His travelogue A Turn in the South (1989), his only work set in America, is a sympathetic and perceptive portrayal of the folkways of that part of the country in the 1980s, when it was still considered a hopeless backwater by the Eastern intelligentsia. And the “Air Conditioned Bubble,” his essay on his journalistic trip to cover the 1984 Republican National Convention, noted the gaudy mix of consumerism, power, and religion that were beginning to dominate that era’s GOP. Naipaul’s essay shows a trenchant understanding of the forces that led evangelical Christianity to assume such a large role in GOP politics.

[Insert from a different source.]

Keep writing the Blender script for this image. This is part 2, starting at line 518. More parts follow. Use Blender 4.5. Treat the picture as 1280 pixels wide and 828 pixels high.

Aside from praise for Jeanne Kirkpatrick’s speech, it is not an overall positive portrait of the 1980s GOP and shows again why Naipaul was ultimately too iconoclastic to be embraced by movement conservatism. Yet just as in his travels to Africa, there is still insight and sympathy in this study of America’s Republicans of what Naipaul called a “White tribe in the United States.” In his portrayal of the GOP’s luminaries at work, Naipaul reveals one of the fundamental drivers of the GOP’s appeal to middle America, decades before the election of Donald Trump made the explicit ethnic and cultural divisions between the Democrats and GOP much more noticeable.

It is a great indicator of Naipaul’s breadth and influence that President Obama has acknowledged that he had read and admired Naipaul’s writing since his college days. How many overtly political novelists could be deeply mourned by both Barack Obama and Michelle Malkin? A year before Naipaul’s death, Obama explained the writer’s influence on him:

I think that there are writers who I don’t necessarily agree with in terms of their politics, but whose writings are sort of a baseline for how to think about certain things—V. S. Naipaul, for example.

His A Bend in the River, which starts with the line, “The world is what it is; men who are nothing, who allow themselves to become nothing, have no place in it.”

And I always think about that line, and I think about his novels when I’m thinking about the hardness of the world sometimes, particularly in foreign policy, and I resist and fight against sometimes that very cynical, more realistic view of the world.

And yet, there are times where it feels as if that may be true.